According to Mr. Katchi, the police did not have the authority to detain these seven people, even if they had participated in demonstrations in Hong Kong, as such participation would not constitute any unlawful act.

“To the best of our knowledge, there was no request for arrest by the Hong Kong authorities. Similarly, carrying pamphlets related to the Hong Kong protests in your pocket or backpack is not an illicit act, nor is it being distributed – the distribution of leaflets that are not legally prohibited fits perfectly with the exercise of the freedom of expression,” the Macao Polytechnic Institute Professor told MNA.

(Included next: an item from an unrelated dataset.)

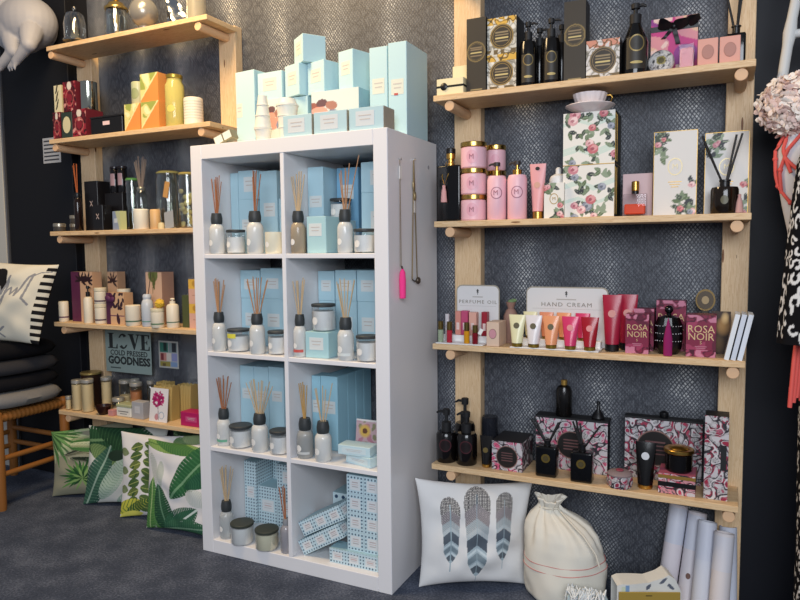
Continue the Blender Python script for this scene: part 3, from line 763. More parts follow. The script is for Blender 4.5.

A group of 30 men dressed in white t-shirts – mostly local residents – were also held by the Judiciary Police (PJ) in a parking lot of the Financial Services Bureau building in Rua da Sé for half an hour until they were identified and released, with some reports saying they were holding Chinese flags while standing in the square.

In July, a large gang of men wearing white shirts brutally beat several protesters at the Yuen Long metro station in Hong Kong, with white shirts becoming associated with Chinese government and Hong Kong police supporters in the city, as opposed to the black shirts associated with the anti-government protest.

“The CPSP action was obviously an abuse of authority, and everyone arrested or harassed by the CPSP last night should report in detail on what happened, and lodge a complaint either with the Public Prosecutions Office or with pro-democracy legislators. It would be very important to clarify all disciplinary, criminal and political responsibilities for this authoritarian action,” the Basic Law expert added.

“Moreover, the PSP gave reasons yesterday to call not just for a demonstration in solidarity with victims of police violence in Hong Kong, but also for a demonstration in solidarity with the victims of police action yesterday night.”